When contacted, Maulana Rahmani said in the Islamic jurisprudence there is scope for change as per the needs of the time. But change is not possible in commands which are clearly established through the Quran and Hadith. However, rules based on ijtehad (independent reasoning), whoever they may be of, can be changed and are being changed.
Fellow countrymen believe in the existence of Shri Ramji, whose period is several lakh years ago. No historical proof can be presented about it and yet the court has accepted it since it is the belief of the people. In the same way it is the belief of Muslims that the commands given in the Quran and Hadith are from Allah and with the same spirit and belief the Shariat Application Act of 1937 is made. Therefore, it is wrong to think that Muslim Personal Law doesn’t enjoy the status of law,” the Maulana said.

He further stated that the Constitution has permitted everyone to act as per his belief and conscience provided it doesn’t hurt others. All the laws that come under the gambit of Muslim Personal Law are of the same nature. Muslims consider these as unchangeable laws given by Allah and his Messenger. It is wrong to say that Islam has become out of date or its rules have become obsolete. Man made laws become outdated and are amended repeatedly. “But the divine law is up-to-date since it is made by the Creator who knows the present and also the future,” he said.

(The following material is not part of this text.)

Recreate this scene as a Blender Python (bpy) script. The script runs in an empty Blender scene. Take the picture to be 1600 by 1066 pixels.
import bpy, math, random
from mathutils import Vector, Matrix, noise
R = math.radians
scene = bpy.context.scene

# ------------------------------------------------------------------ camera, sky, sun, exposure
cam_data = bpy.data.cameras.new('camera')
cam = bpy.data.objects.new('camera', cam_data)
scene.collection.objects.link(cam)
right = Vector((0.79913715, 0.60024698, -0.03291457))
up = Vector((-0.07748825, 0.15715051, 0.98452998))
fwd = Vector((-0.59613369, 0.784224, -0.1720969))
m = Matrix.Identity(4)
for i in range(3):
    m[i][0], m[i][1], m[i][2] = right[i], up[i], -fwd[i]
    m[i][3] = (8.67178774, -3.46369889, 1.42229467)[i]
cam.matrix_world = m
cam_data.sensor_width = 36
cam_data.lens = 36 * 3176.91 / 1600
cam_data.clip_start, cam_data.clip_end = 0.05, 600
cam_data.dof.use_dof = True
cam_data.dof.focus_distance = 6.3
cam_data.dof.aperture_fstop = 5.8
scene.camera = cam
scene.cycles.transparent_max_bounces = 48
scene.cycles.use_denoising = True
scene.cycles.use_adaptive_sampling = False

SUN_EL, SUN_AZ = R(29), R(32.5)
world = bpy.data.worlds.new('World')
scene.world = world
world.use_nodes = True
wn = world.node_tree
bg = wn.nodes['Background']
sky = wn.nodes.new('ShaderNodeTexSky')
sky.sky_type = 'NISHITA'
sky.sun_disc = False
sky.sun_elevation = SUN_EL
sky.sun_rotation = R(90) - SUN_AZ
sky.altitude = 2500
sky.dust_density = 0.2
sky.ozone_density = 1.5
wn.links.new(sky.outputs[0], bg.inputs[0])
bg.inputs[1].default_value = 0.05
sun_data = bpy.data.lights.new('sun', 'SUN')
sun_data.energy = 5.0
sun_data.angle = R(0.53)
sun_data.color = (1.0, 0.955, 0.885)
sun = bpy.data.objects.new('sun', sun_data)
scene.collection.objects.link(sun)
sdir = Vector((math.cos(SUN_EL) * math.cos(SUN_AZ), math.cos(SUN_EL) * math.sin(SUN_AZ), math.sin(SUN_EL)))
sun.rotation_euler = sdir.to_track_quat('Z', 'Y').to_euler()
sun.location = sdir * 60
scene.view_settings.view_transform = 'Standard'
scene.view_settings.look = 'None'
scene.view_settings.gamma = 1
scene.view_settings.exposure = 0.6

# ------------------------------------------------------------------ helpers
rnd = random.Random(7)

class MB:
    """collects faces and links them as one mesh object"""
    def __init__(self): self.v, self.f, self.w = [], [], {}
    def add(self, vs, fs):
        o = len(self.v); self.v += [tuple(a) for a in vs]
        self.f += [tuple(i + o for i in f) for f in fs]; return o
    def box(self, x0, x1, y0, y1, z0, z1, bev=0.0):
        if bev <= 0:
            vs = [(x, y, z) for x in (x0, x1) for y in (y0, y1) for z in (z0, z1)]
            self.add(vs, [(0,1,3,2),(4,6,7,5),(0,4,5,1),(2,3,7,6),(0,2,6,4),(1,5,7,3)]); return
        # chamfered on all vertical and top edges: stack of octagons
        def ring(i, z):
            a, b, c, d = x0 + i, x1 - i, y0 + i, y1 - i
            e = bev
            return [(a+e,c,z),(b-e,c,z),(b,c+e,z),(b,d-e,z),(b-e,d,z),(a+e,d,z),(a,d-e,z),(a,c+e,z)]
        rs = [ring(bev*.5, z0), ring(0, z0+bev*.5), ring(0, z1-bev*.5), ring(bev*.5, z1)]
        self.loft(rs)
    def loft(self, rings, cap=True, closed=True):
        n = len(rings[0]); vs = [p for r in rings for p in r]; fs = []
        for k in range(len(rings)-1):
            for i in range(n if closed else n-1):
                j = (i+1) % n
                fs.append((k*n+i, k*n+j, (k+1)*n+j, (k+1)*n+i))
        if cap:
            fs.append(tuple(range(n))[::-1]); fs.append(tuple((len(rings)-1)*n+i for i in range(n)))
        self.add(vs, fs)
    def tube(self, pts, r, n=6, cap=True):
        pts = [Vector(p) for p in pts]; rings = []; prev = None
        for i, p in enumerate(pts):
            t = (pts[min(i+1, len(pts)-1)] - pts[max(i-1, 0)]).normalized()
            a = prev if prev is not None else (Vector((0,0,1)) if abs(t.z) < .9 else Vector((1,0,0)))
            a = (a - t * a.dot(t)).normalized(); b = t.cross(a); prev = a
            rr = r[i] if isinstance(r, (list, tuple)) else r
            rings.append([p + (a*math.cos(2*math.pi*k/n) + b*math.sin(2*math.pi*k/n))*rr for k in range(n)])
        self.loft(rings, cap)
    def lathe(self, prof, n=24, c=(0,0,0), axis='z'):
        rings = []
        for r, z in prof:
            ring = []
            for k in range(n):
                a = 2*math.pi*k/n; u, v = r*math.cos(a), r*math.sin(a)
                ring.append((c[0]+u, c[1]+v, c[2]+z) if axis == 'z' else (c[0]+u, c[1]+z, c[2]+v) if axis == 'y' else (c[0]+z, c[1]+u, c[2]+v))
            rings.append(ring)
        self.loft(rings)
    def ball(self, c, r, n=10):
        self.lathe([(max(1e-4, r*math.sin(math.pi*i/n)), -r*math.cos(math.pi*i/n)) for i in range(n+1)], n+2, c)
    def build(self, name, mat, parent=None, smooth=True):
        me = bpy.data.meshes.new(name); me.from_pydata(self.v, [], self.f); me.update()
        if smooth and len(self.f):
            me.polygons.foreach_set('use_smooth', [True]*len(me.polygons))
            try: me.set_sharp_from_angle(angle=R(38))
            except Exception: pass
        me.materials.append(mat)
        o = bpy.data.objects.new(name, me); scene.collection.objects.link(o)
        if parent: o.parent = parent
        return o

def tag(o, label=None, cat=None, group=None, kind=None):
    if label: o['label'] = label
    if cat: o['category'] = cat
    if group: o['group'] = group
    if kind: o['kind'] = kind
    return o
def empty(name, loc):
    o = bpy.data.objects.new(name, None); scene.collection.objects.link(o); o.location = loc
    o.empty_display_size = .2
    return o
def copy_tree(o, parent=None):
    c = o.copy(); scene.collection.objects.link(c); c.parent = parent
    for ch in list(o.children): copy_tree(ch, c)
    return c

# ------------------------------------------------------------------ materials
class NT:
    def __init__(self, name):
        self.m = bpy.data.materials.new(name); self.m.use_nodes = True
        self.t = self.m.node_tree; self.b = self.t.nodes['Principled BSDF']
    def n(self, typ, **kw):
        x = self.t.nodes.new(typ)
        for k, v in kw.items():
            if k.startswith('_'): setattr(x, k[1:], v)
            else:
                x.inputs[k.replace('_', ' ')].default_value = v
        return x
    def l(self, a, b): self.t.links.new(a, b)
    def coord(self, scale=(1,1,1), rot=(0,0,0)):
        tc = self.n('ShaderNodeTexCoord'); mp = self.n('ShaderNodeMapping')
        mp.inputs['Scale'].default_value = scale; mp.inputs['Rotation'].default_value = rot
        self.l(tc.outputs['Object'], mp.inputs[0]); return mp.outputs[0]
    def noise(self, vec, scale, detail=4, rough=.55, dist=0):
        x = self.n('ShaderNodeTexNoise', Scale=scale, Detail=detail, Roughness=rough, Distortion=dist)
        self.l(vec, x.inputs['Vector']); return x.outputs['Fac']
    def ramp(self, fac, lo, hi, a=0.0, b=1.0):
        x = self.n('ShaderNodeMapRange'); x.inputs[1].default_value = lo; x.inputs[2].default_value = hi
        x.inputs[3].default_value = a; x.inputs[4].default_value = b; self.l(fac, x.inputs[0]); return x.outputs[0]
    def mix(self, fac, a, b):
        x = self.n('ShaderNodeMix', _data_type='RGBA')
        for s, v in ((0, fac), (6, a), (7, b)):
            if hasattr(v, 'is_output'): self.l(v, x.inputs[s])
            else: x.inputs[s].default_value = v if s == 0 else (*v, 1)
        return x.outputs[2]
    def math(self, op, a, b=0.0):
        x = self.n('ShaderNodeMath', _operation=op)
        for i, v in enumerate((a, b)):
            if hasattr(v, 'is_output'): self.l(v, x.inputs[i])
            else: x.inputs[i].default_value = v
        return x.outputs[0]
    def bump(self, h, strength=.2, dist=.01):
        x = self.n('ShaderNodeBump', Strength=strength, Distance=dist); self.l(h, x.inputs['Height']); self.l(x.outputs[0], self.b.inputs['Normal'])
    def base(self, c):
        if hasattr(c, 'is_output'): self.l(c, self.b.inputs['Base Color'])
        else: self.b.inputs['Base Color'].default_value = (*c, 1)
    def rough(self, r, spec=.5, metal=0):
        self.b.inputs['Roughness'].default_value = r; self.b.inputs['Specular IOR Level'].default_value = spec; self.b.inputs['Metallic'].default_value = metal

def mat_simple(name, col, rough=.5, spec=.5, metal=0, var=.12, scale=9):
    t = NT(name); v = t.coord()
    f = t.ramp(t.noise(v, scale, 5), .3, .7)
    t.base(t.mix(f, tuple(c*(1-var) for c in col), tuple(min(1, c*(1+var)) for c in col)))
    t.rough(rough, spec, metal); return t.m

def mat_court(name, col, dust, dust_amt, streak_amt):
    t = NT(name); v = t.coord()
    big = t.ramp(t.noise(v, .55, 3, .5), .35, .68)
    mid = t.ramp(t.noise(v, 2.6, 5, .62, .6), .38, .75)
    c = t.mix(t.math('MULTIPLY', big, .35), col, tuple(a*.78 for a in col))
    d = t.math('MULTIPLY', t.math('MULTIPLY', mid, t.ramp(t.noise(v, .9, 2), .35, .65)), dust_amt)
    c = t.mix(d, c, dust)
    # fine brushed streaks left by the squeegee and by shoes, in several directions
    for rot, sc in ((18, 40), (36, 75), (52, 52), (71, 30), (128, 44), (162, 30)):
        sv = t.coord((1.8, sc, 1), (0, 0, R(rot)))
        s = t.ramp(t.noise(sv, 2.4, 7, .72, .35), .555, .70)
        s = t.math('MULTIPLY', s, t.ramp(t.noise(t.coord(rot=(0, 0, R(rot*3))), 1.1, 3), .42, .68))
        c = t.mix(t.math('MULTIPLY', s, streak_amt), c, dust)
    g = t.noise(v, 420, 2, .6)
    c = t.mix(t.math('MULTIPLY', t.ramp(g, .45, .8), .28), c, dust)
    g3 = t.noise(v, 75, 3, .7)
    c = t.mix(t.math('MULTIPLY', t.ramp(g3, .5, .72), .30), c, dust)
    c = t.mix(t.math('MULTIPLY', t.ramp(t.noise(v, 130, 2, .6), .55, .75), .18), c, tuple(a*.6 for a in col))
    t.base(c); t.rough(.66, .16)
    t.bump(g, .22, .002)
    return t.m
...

The Maulana clarified that Muslims are not against the administrative laws made by the Parliament. But if they are against Shariah and morality, Muslims have to keep away from them. Like a man and woman living together without nikah is sin in the eyes of Shairah, although the law may permit it. “But it is necessary to escape from it”, he said.

Acknowledging the expertise of Faizan Mustafa in the field of law, the Maulana said he is of great value to the community and the nation. But it doesn’t mean that one can’t differ from his views, he remarked.